The Tavistock Hotel/Arms pub on the corner of Tavistock Crescent and the footbridge under the Westway appeared in ‘The L-Shaped Room’, the Clash film ‘Hell W10’ and ‘Withnail and I’, before the site’s post-modern luxury flat conversion in 2011. After Richard E Grant and Paul McGann were chased out of the Tavistock (when it was the Frog & Firkin) in ‘Withnail and I’, the pub was named the Mother Black Cap in reality after its role in the film.

The street was partly demolished in the late 1970s.

The Clash singer Joe Strummer said in an interview with Chris Salewicz in 1978: “The other day I was walking along and I saw that all of Tavistock Crescent is gone. And they used to seem to really know how to build houses fit for human beings to live in in those days. I mean, round by Westbourne Park Road these real egg-boxes suddenly sprung up from behind the corrugated iron, which is just brutal.”

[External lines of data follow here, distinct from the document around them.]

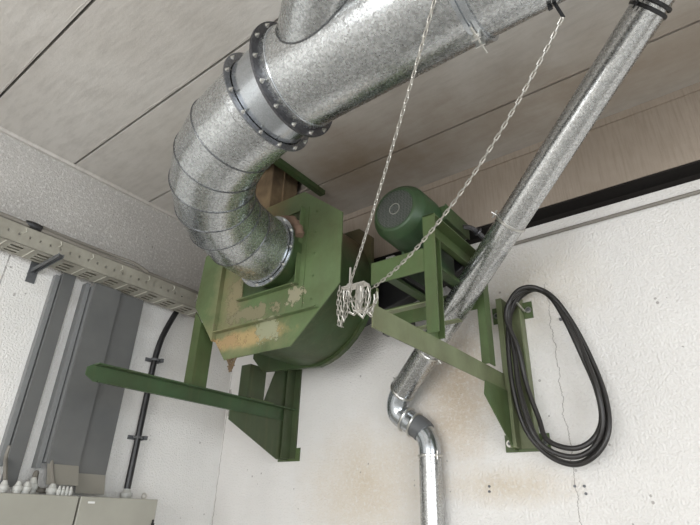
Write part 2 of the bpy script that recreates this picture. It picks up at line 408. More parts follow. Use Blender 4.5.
# trunking on the left wall
def trunk(name, y0, y1, x1, z0, z1, label, flare, body_dy=.004, group=None):
    t = thing(name, label, 'trunking', (0, (y0+y1)/2, z0), group)
    bm = new(); box(bm, .001, x1-.012, y0+body_dy, y1-.006, z0+.11, z1-.012); obj('body', bm, 'grey_lt', t)
    bm = new()
    prof = [(x1, z1), (x1, z0+.105), (x1+flare, z0), (x1+flare-.004, z0), (x1-.012, z0+.11), (x1-.012, z1)]
    prism(bm, prof, 1, y0, y1) if False else None
    A = [V((x, y0, z)) for x, z in prof]; B = [V((x, y1, z)) for x, z in prof]
    loft(bm, [A, B]); obj('lid', bm, 'grey', t, bevel=.002)
    if flare:
        bm = new(); A = [V((x1+.002, y0+.002, z0+.103)), V((x1+flare+.002, y0+.002, z0+.001)), V((x1+flare+.003, y0+.002, z0+.001)), V((x1+.003, y0+.002, z0+.103))]
        B = [v+V((0, y1-y0-.004, 0)) for v in A]; loft(bm, [A, B]); obj('dusty_end', bm, 'dusty', t, label='dusty beige flared bottom end')
    return t
trunk('wall_trunking', -1.232, -1.058, .105, 1.685, 2.84, 'wide grey trunking above the enclosures, left of the adjoining pair', .05)
trunk('wall_trunking', -1.052, -.88, .085, 1.650, 2.84, 'grey trunking with flared foot, right of the adjoining pair, beside black conduit', .03)
t = trunk('narrow_trunking', -1.412, -1.335, .062, 1.665, 2.862, 'narrow grey trunking on the white wall left of the wide pair', 0)
bm = new(); box(bm, .001, .042, -1.442, -1.416, 1.76, 2.83); obj('side_rail', bm, 'grey_lt', t)
t = thing('side_channel', 'slim grey channel strip between the narrow and wide trunking', 'channel', (0, -1.35, 1.8))
bm = new(); box(bm, .001, .055, -1.262, -1.236, 1.765, 2.84); obj('channel', bm, 'grey_lt', t)

# enclosures
def enclosure(y0, y1, x1, label):
    t = thing('electrical_enclosure', label, 'enclosure', (.12, (y0+y1)/2, .9))
    bm = new(); box(bm, .002, x1-.022, y0+.004, y1-.004, .9, 1.630); obj('housing', bm, 'beige', t, bevel=.004)
    bm = new(); box(bm, x1-.020, x1, y0, y1, .895, 1.636); obj('door', bm, 'beige', t, bevel=.004)
    return t
e1 = enclosure(-2.0, -1.088, .25, 'beige electrical enclosure at lower left under the cable glands')
e2 = enclosure(-1.078, -.615, .25, 'beige electrical enclosure under the flared trunking and black conduit')
bm = new(); box(bm, .2505, .2515, -1.035, -.998, 1.603, 1.613); obj('type_label', bm, 'white', e2, label='small white label')
bm = new(); box(bm, .2505, .256, -.632, -.622, 1.49, 1.53); box(bm, .2505, .27, -.634, -.626, 1.50, 1.512); obj('latch', bm, 'black', e2)
bm = new(); torus(bm, (.16, -.655, 1.652), (1,0,0), .014, .005, 16, 6); obj('lifting_eye', bm, 'chrome', e2, smooth=True)
def gland(p, x, y, r=.018, h=.05, cab=None):
    bm = new(); lathe(bm, (x, y, 1.630), (0,0,1), [(0, r), (.3*h, r), (.32*h, r*1.18), (.62*h, r*1.18), (.66*h, r*.9), (h, r*.45)], 16)
    g_ = obj('cable_gland', bm, 'plas', p, smooth=True)
for y in (-1.50, -1.44, -1.375, -1.335): gland(e1, .19, y, .020, .062)
gland(e1, .13, -1.285, .024, .085); gland(e1, .17, -1.20, .024, .06)
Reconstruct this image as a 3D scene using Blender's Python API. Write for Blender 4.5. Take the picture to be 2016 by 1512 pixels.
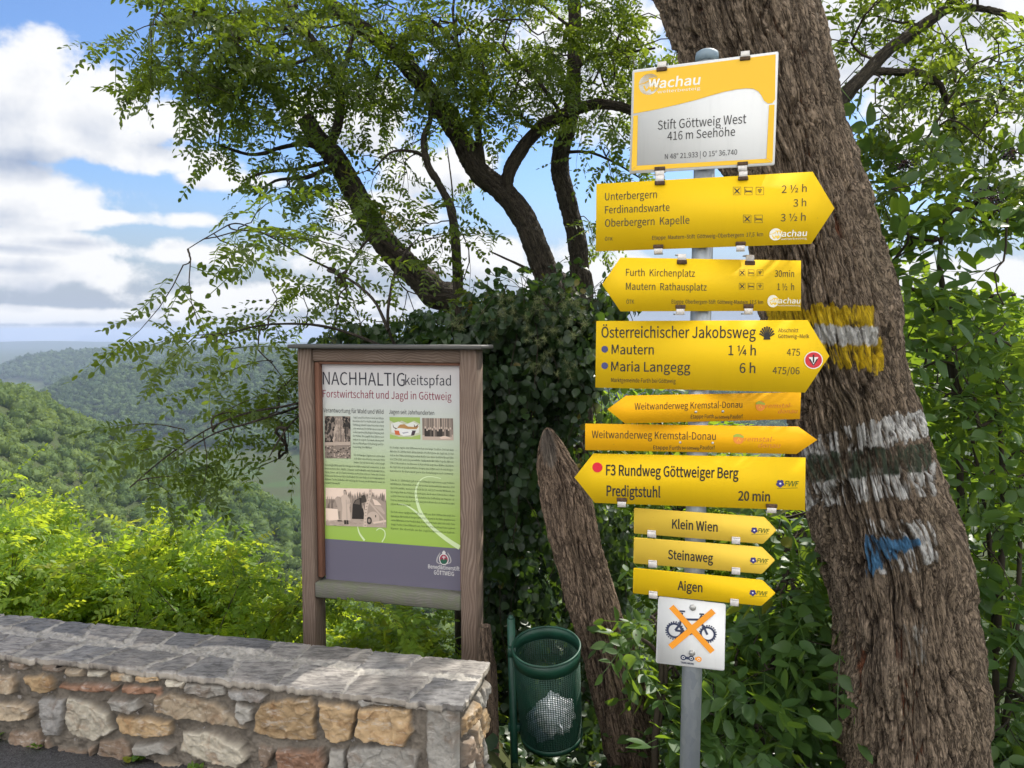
import bpy, math, os, random
import numpy as np

for _o in list(bpy.data.objects):
    bpy.data.objects.remove(_o, do_unlink=True)
SC = bpy.context.scene
COL = SC.collection
rng = np.random.default_rng(11)
random.seed(11)
sin, cos, pi, R = math.sin, math.cos, math.pi, math.radians
A = np.array

# ------------------------------------------------------------------ camera
F_PX, PITCH, EYE = 1515.0, R(4.0), A([0.0, 0.0, 1.6])
cam_d = bpy.data.cameras.new('camera'); cam = bpy.data.objects.new('camera', cam_d); COL.objects.link(cam)
cam.location = EYE; cam.rotation_euler = (R(90) - PITCH, 0, 0)
cam_d.sensor_width = 36.0; cam_d.lens = 36.0 * F_PX / 2016.0
cam_d.clip_start = 0.05; cam_d.clip_end = 60000
SC.camera = cam

# ------------------------------------------------------------------ light and exposure
SUN_EL, SUN_AZ = R(50), R(42)            # azimuth from +Y towards +X
sv = A([cos(SUN_EL) * sin(SUN_AZ), cos(SUN_EL) * cos(SUN_AZ), sin(SUN_EL)])
sun_d = bpy.data.lights.new('sun', 'SUN'); sun = bpy.data.objects.new('sun', sun_d); COL.objects.link(sun)
sun_d.energy = 4.6; sun_d.angle = R(0.5); sun_d.color = (1.0, 0.95, 0.86)
sun.rotation_euler = (R(90) - SUN_EL, 0, pi - SUN_AZ); sun.location = (20, 30, 60)
SC.view_settings.view_transform = 'Standard'; SC.view_settings.look = 'None'
SC.view_settings.exposure = 0.78; SC.view_settings.gamma = 1.0; SC.view_settings.use_curve_mapping = False
SC.render.engine = 'CYCLES'
cy = SC.cycles
cy.use_denoising = True; cy.max_bounces = 7; cy.diffuse_bounces = 4; cy.glossy_bounces = 2
cy.transmission_bounces = 4; cy.transparent_max_bounces = 4; cy.volume_bounces = 0
cy.sample_clamp_indirect = 6.0
SKY_STRENGTH = 0.09

def ray(u, v):
    X = (u - 1008.0) / F_PX; D = (v - 756.0) / F_PX
    return A([X, cos(PITCH) - D * sin(PITCH), -(D * cos(PITCH) + sin(PITCH))])
def U(u, v, y):
    "the place seen at photo pixel (u, v) that is y metres ahead of the camera"
    d = ray(u, v); return EYE + d * (y / d[1])
def project(P):
    P = np.asarray(P) - EYE
    dep = P[..., 1] * cos(PITCH) - P[..., 2] * sin(PITCH)
    up = P[..., 1] * sin(PITCH) + P[..., 2] * cos(PITCH)
    dep = np.where(np.abs(dep) < 1e-6, 1e-6, dep)
    return 1008 + F_PX * P[..., 0] / dep, 756 - F_PX * up / dep, dep

# ------------------------------------------------------------------ nodes
def nt_of(m):
    m.use_nodes = True; nt = m.node_tree; nt.nodes.clear(); return nt
class G:
    "small node-graph helper: values may be sockets or numbers"
    def __init__(s, nt): s.nt = nt
    def put(s, sock, val):
        if val is None: return
        if isinstance(val, bpy.types.NodeSocket): s.nt.links.new(val, sock)
        else: sock.default_value = val
    def n(s, typ, **kw):
        nd = s.nt.nodes.new(typ)
        for k, v in kw.items(): setattr(nd, k, v)
        return nd
    def m(s, op, a, b=None, c=None, clamp=False):
        nd = s.n('ShaderNodeMath', operation=op, use_clamp=clamp)
        for i, v in enumerate((a, b, c)): s.put(nd.inputs[i], v)
        return nd.outputs[0]
    def vm(s, op, a, b=None):
        nd = s.n('ShaderNodeVectorMath', operation=op); s.put(nd.inputs[0], a); s.put(nd.inputs[1], b)
        return nd.outputs[1] if op in ('LENGTH', 'DOT_PRODUCT') else nd.outputs[0]
    def smooth(s, x, lo, hi, a=0.0, b=1.0, lin=False):
        nd = s.n('ShaderNodeMapRange', interpolation_type='LINEAR' if lin else 'SMOOTHSTEP')
        for i, v in enumerate((x, lo, hi, a, b)): s.put(nd.inputs[i], v)
        return nd.outputs[0]
    def mix(s, f, a, b, typ='MIX'):
        nd = s.n('ShaderNodeMix', data_type='RGBA', blend_type=typ)
        s.put(nd.inputs[0], f)
        s.put(nd.inputs[6], a if isinstance(a, bpy.types.NodeSocket) else tuple(a) + (1,))
        s.put(nd.inputs[7], b if isinstance(b, bpy.types.NodeSocket) else tuple(b) + (1,))
        return nd.outputs[2]
    def noise(s, vec, scale, detail=4, rough=0.55, dist=0.0):
        nd = s.n('ShaderNodeTexNoise'); s.put(nd.inputs['Vector'], vec)
        for k, v in (('Scale', scale), ('Detail', detail), ('Roughness', rough), ('Distortion', dist)): nd.inputs[k].default_value = v
        return nd.outputs[0]
    def mapping(s, vec, scale=(1, 1, 1), loc=(0, 0, 0), rot=(0, 0, 0)):
        nd = s.n('ShaderNodeMapping'); s.put(nd.inputs[0], vec)
        nd.inputs['Location'].default_value = loc; nd.inputs['Rotation'].default_value = rot; nd.inputs['Scale'].default_value = scale
        return nd.outputs[0]
    def attr(s, name):
        nd = s.n('ShaderNodeAttribute'); nd.attribute_name = name; return nd
    def obj(s): return s.n('ShaderNodeTexCoord').outputs['Object']
    def bump(s, h, strength=0.4, dist=0.01):
        nd = s.n('ShaderNodeBump'); s.put(nd.inputs['Height'], h)
        nd.inputs['Strength'].default_value = strength; nd.inputs['Distance'].default_value = dist
        return nd.outputs[0]
    def principled(s, col, rough=0.6, metal=0.0, spec=0.5, normal=None):
        nd = s.n('ShaderNodeBsdfPrincipled')
        s.put(nd.inputs['Base Color'], col if isinstance(col, bpy.types.NodeSocket) else tuple(col) + (1,))
        s.put(nd.inputs['Roughness'], rough); s.put(nd.inputs['Metallic'], metal)
        nd.inputs['Specular IOR Level'].default_value = spec
        if normal is not None: s.put(nd.inputs['Normal'], normal)
        return nd.outputs[0]
    def out(s, surf, vol=None):
        nd = s.n('ShaderNodeOutputMaterial')
        if surf is not None: s.nt.links.new(surf, nd.inputs['Surface'])
        if vol is not None: s.nt.links.new(vol, nd.inputs['Volume'])
def material(name):
    m = bpy.data.materials.new(name); return m, G(nt_of(m))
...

Strummer later lived at 37 Lancaster Road, he returned to Tavistock Crescent in his ’Hell W10’ film (though he was in W11) and when he formed the new Clash group in the mid 80s. Lancaster Road also hosted the Rasta House of Dread visited by Bob Marley, Patsy Kensit of ’Absolute Beginners’ and Dan Donovan of Big Audio Dynamite. The new Tavistock Crescent residents have included the speed-rapper JC001.